Cuando niño era un cobarde. Dormí con la luz prendida hasta los 9 años, cuando comencé a ver películas de terror. Antes de eso evitaba todo contacto con la oscuridad. Había solo un momento en el que podía tolerarla. Cuando iba al cine.
Desde que tengo memoria mis padres me llevaron al cine a ver todo lo que se estrenara para niños. Desde Pinocho hasta las películas de Los Muppets, todo lo que tuviera la censura de “Todo espectador” era panorama obligado. En aquella época pre multisalas, y cuando nadie le decía pop-corn a la cabritas, existía un cine que todo el año daba películas infantiles, ese era el Huelén.
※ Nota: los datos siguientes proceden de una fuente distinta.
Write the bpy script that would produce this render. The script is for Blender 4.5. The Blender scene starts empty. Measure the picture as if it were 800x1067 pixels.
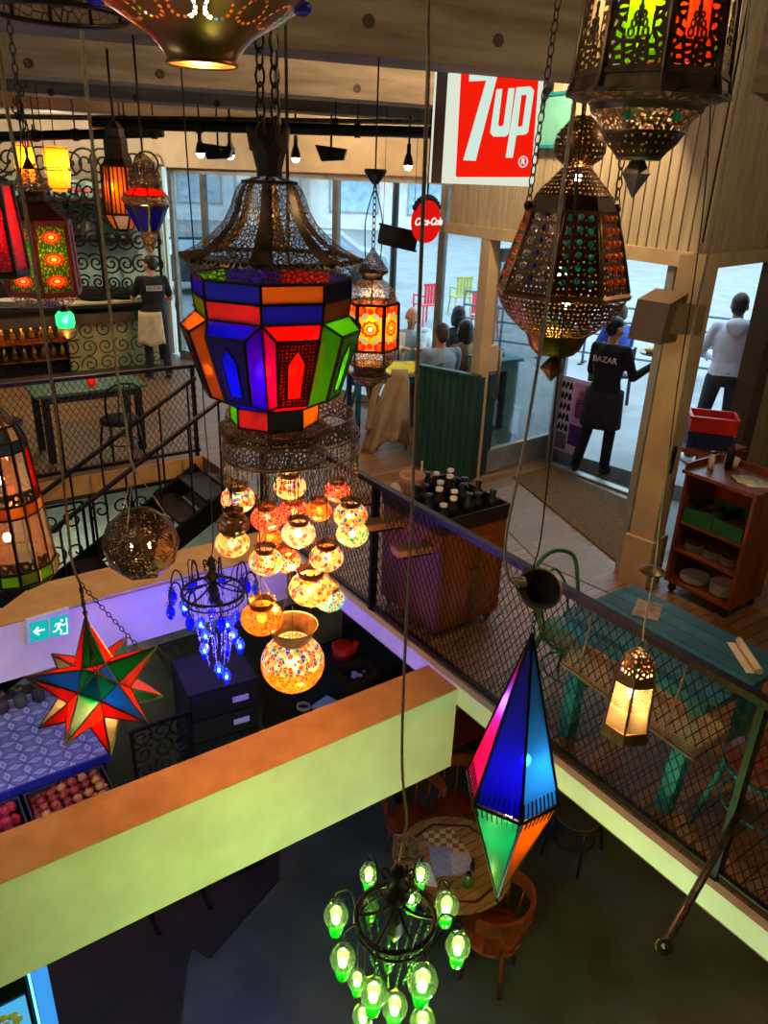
import bpy, bmesh, math, random
from mathutils import Vector, Matrix
random.seed(7)
C = bpy.context.scene.collection
PI = math.pi
# ------------------------------------------------------------------ camera
H = 2.9; FPX = 800.0
pit = math.radians(23.5); rol = math.radians(2.3)
F = Vector((0, math.cos(pit), -math.sin(pit)))
R0 = Vector((1, 0, 0)); U0 = Vector((0, math.sin(pit), math.cos(pit)))
R = math.cos(rol)*R0 + math.sin(rol)*U0
U = -math.sin(rol)*R0 + math.cos(rol)*U0
CAM = Vector((0, 0, H))
cd = bpy.data.cameras.new('camera'); cam = bpy.data.objects.new('camera', cd); C.objects.link(cam)
mw = Matrix((R, U, -F)).transposed().to_4x4(); mw.translation = CAM
cam.matrix_world = mw
cd.sensor_fit = 'HORIZONTAL'; cd.sensor_width = 36; cd.lens = 36.0*FPX/800.0
cd.clip_start = 0.05; cd.clip_end = 300
bpy.context.scene.camera = cam
def ray(x, y): return F + R*((x-400)/FPX) + U*((533.5-y)/FPX)
def at(x, y, Y):
    d = ray(x, y); return CAM + d*(Y/d.y)
def on(x, y, z):
    d = ray(x, y); return CAM + d*((z-H)/d.z)
def vp(x, y, P, Q):
    d = ray(x, y); n = Vector((-(Q[1]-P[1]), Q[0]-P[0], 0))
    return CAM + d*(((Vector((P[0], P[1], 0))-CAM).dot(n))/d.dot(n))
def dep(p): return (Vector(p)-CAM).dot(F)
def px2m(p): return dep(p)/FPX
GA = math.radians(36); GU = Vector((math.cos(GA), math.sin(GA), 0)); GV = Vector((-math.sin(GA), math.cos(GA), 0))
GO = Vector((0.55, 3.96, 0))
def W(u, v, z=0): return GO + GU*u + GV*v + Vector((0, 0, z))

# ------------------------------------------------------------------ mesh helper
class MB:
    def __init__(s): s.v = []; s.f = []; s.uv = {}; s.sm = set(); s.mi = {}
    def add(s, vs, fs, smooth=False, uvs=None, mi=0):
        b = len(s.v); s.v += [Vector(p) for p in vs]
        for k, f in enumerate(fs):
            i = len(s.f); s.f.append([b+j for j in f])
            if smooth: s.sm.add(i)
            if uvs: s.uv[i] = uvs[k]
            if mi: s.mi[i] = mi
        return s
    def box(s, c, sx, sy, sz, rz=0, M=None):
        c = Vector(c); vs = []
        for dz in (-.5, .5):
            for dx, dy in ((-.5, -.5), (.5, -.5), (.5, .5), (-.5, .5)):
                p = Vector((dx*sx, dy*sy, dz*sz))
                if rz: p = Matrix.Rotation(rz, 3, 'Z') @ p
                if M is not None: p = M @ p
                vs.append(c+p)
        return s.add(vs, [(3,2,1,0), (4,5,6,7), (0,1,5,4), (1,2,6,5), (2,3,7,6), (3,0,4,7)])
    def bar(s, a, b, w, h=None, up=(0, 0, 1)):
        a = Vector(a); b = Vector(b); d = (b-a)
        if d.length < 1e-6: return s
        d.normalize(); up = Vector(up)
        if abs(d.dot(up)) > .98: up = Vector((0, 1, 0))
        x = d.cross(up).normalized(); y = x.cross(d); h = h or w; vs = []
        for p in (a, b):
            for i, j in ((-1, -1), (1, -1), (1, 1), (-1, 1)): vs.append(p+x*i*w/2+y*j*h/2)
        return s.add(vs, [(0,1,2,3), (7,6,5,4), (4,5,1,0), (5,6,2,1), (6,7,3,2), (7,4,0,3)])
    def tube(s, pts, r, n=6, closed=False, smooth=True):
        pts = [Vector(p) for p in pts]; m = len(pts); rs = r if isinstance(r, (list, tuple)) else [r]*m
        vs = []; prev = None
        for i, p in enumerate(pts):
            if closed: t = pts[(i+1) % m]-pts[i-1]
            else: t = pts[min(i+1, m-1)]-pts[max(i-1, 0)]
            if t.length < 1e-9: t = Vector((0, 0, 1))
            t.normalize()
            x = prev-t*prev.dot(t) if prev is not None else t.orthogonal()
            if x.length < 1e-6: x = t.orthogonal()
            x.normalize(); prev = x; y = t.cross(x)
            for k in range(n):
                a = 2*PI*k/n; vs.append(p+(x*math.cos(a)+y*math.sin(a))*rs[i])
        fs = []
        for i in range(m if closed else m-1):
            for k in range(n):
                j = (i+1) % m; fs.append((i*n+k, i*n+(k+1) % n, j*n+(k+1) % n, j*n+k))
        s.add(vs, fs, smooth)
        if not closed:
            b = len(s.v)-n*m
            s.f.append([b+k for k in range(n)][::-1]); s.f.append([b+(m-1)*n+k for k in range(n)])
        return s
    def lathe(s, prof, n=16, ph=0.0, c=(0, 0, 0), smooth=True, cap=False, arc=2*PI, M=None):
        c = Vector(c); vs = []; us = []; full = abs(arc-2*PI) < 1e-6; nn = n if full else n+1
        L = 0; Ls = []
        rm = max(p[0] for p in prof)
        for i, (r, z) in enumerate(prof):
            if i: L += math.hypot(r-prof[i-1][0], z-prof[i-1][1])
            Ls.append(L)
            for k in range(nn):
                a = ph+arc*k/n; p = Vector((r*math.cos(a), r*math.sin(a), z))
                if M is not None: p = M @ p
                vs.append(c+p)
        fs = []; uv = []
        for i in range(len(prof)-1):
            for k in range(n):
                k2 = (k+1) % nn
                fs.append((i*nn+k, i*nn+k2, (i+1)*nn+k2, (i+1)*nn+k))
                u0 = rm*arc*k/n; u1 = rm*arc*(k+1)/n
                uv.append(((u0, Ls[i]), (u1, Ls[i]), (u1, Ls[i+1]), (u0, Ls[i+1])))
        s.add(vs, fs, smooth, uv)
        if cap and full:
            b = len(s.v)-nn*len(prof)
            s.f.append([b+k for k in range(nn)][::-1]); s.f.append([b+(len(prof)-1)*nn+k for k in range(nn)])
        return s
    def sphere(s, c, rx, ry=None, rz=None, n=12, m=8, M=None, smooth=True):
        ry = ry or rx; rz = rz or rx; c = Vector(c); vs = [c+((M @ Vector((0, 0, -rz))) if M is not None else Vector((0, 0, -rz)))]
        for i in range(1, m):
            t = -PI/2+PI*i/m
            for k in range(n):
                a = 2*PI*k/n; p = Vector((rx*math.cos(t)*math.cos(a), ry*math.cos(t)*math.sin(a), rz*math.sin(t)))
                vs.append(c+(M @ p if M is not None else p))
        vs.append(c+((M @ Vector((0, 0, rz))) if M is not None else Vector((0, 0, rz))))
        fs = [(0, 1+(k+1) % n, 1+k) for k in range(n)]
        for i in range(m-2):
            for k in range(n):
                a = 1+i*n; fs.append((a+k, a+(k+1) % n, a+n+(k+1) % n, a+n+k))
        t = len(vs)-1; a = 1+(m-2)*n
        fs += [(a+k, a+(k+1) % n, t) for k in range(n)]
        return s.add(vs, fs, smooth)
    def quad(s, a, b, c, d, th=0.0, inset=0.0, uvs=None):
        q = [Vector(p) for p in (a, b, c, d)]; m = sum(q, Vector())/4
        if inset: q = [p+(m-p)*inset for p in q]
        uv = uvs or ((0, 0), (1, 0), (1, 1), (0, 1))
        if not th: return s.add(q, [(0, 1, 2, 3)], False, [uv])
        n = (q[1]-q[0]).cross(q[3]-q[0]).normalized()*th/2
        vs = [p+n for p in q]+[p-n for p in q]
        ru = tuple(reversed(uv)); e = (uv[0], uv[1], uv[1], uv[0])
        return s.add(vs, [(0,1,2,3), (7,6,5,4), (1,0,4,5), (2,1,5,6), (3,2,6,7), (0,3,7,4)], False, [uv, ru, e, e, e, e])
    def poly(s, pts, n, th):
        """flat outline extruded along vector n*th"""
        p = [Vector(q) for q in pts]; k = len(p); e = Vector(n).normalized()*th
        vs = p+[q+e for q in p]
        fs = [tuple(range(k))[::-1], tuple(range(k, 2*k))]+[(i, (i+1) % k, k+(i+1) % k, k+i) for i in range(k)]
        return s.add(vs, fs)
    def xform(s, M):
        s.v = [M @ p for p in s.v]; return s
    def build(s, name, mat, parent=None, w=False, kind=None):
        off = Vector()
        if w and parent is not None:
            q = parent
            while q.parent: q = q.parent
            off = q.location
        me = bpy.data.meshes.new(name)
        me.from_pydata([tuple(p-off) for p in s.v], [], s.f)
        for m_ in (mat if isinstance(mat, (list, tuple)) else [mat]): me.materials.append(m_)
        if s.uv:
            ul = me.uv_layers.new(name='UVMap'); d = ul.data
            for i, pl in enumerate(me.polygons):
                u = s.uv.get(i)
                if u:
                    for k, li in enumerate(pl.loop_indices): d[li].uv = u[k]
        for i, pl in enumerate(me.polygons):
            if i in s.sm: pl.use_smooth = True
            if i in s.mi: pl.material_index = s.mi[i]
        me.update()
        o = bpy.data.objects.new(name, me); C.objects.link(o)
        if parent is not None: o.parent = parent
        if kind: o['kind'] = kind
        return o
def tag(o, label, cat, group=None, kind=None):
    o['label'] = label; o['category'] = cat
    if group: o['group'] = group
    if kind: o['kind'] = kind
    return o
def thing(name, label, cat, loc=(0, 0, 0), rz=0, group=None):
    o = bpy.data.objects.new(name, None); C.objects.link(o); o.empty_display_size = .05
    o.location = loc; o.rotation_euler = (0, 0, rz)
    return tag(o, label, cat, group)
def dup(root, loc, rz=None, label=None, group=None, sc=None):
    r = root.copy(); C.objects.link(r); r.location = loc
    if rz is not None: r.rotation_euler = (0, 0, rz)
    if sc: r.scale = (sc, sc, sc)
    if label: r['label'] = label
    if group: r['group'] = group
    def rec(a, b):
        for ch in list(a.children):
            c = ch.copy(); C.objects.link(c); c.parent = b; rec(ch, c)
    rec(root, r); return r
def struct(name, mb, m, parent=None):
    o = mb.build(name, m, parent)
    if parent is None: o['kind'] = 'structure'
    return o
def lookup(pts, t):
    for (a, b), (c, d) in zip(pts, pts[1:]):
        if a <= t <= c: return b+(d-b)*(t-a)/(c-a)
    return pts[-1][1]
def smooth_path(pts, k=6):
    p = [Vector(q) for q in pts]; out = []
    for i in range(len(p)-1):
        a = p[max(i-1, 0)]; b = p[i]; c = p[i+1]; d = p[min(i+2, len(p)-1)]
        for j in range(k):
            t = j/k
            out.append(.5*((2*b)+(c-a)*t+(2*a-5*b+4*c-d)*t*t+(3*b-a-3*c+d)*t**3))
    out.append(p[-1]); return out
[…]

Estaba ubicado en la esquina de calle San Antonio con el paseo Huérfanos, dentro de la galería Juan Esteban Montero, donde aún está el Hotel Santa Lucía. La galería tiene todo un concepto pachamamistico en su decoración, que ahora investigando me entero que fue hecha por Nemesio Antúnez. En la entrada de las salas hay un mural de cacharritos de greda, como esos de Pomaire, y en el piso de la galería hay una serie de diseños en mosaico de figuras y alcancías de chanchitos. Al entrar al cine estaba la confitería, que tenía pintado en su pared un mural de Blanca Nieves y los siete enanos. Tenía dos niveles y la pantalla más grande que recuerdo. Para ingresar debías pasar por unas cortinas negras en las que no podías ver ni tus pies para llegar a las butacas. Las funciones eran rotativas, o sea podías ver una película todo el día si querías y nunca salir del cine. Era común entrar a la mitad de una película y esperar la siguiente función para ver el comienzo. Ahora creo que pertenecer a la generación rotativa fue uno de los aspectos que ayudó a que conceptos como el flashback y el flashforward no fueran un problema al momento de ver series como LOST.
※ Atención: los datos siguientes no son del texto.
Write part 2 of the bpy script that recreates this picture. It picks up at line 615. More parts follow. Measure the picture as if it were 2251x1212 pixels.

Vi tantas películas en aquel lugar. No recuerdo la primera que vi, sería imposible, pero tengo grabados en mi mente muchos momentos en los que pisé aquellos mosaicos. Recuerdo cuando corrí a tocar la pantalla para ver si era como una tele, cuando vi a Maléfica convertirse en dragón, cuando los hermanos Darling volaron sobre Londres, a los siete enanos caminando al trabajo, y el color, todo ese color que amaba al ir al cine, ese color que no tenía en casa por tener una tele en blanco y negro.
La última película que vi en aquella sala del centro fue Hércules. Era el año 97 y ya existían las primeras multisalas en Santiago con su Dolby Digital y sus combos de pop-corn. Al año siguiente seguía funcionando pero preferí lo nuevo, me sentí casi traicionero, pero cedí a la modernidad y el plástico. Luego el cine cerró y años más tarde se convirtió en un cine para adultos, el Euro. Los cines del centro cayeron uno a uno ante el cine de mall y ahora el ex cine Huelén se encuentra botado esperando a que alguien lo compre y lo convierta en una multitienda más.
Pagaría por entrar nuevamente a esa sala y ver como está, por una foto de aquel mural tras la confitería o ver nuevamente una película en esa pantalla, por ir y tocar mi infancia una vez más. Cómo te extraño, Cine Huelén.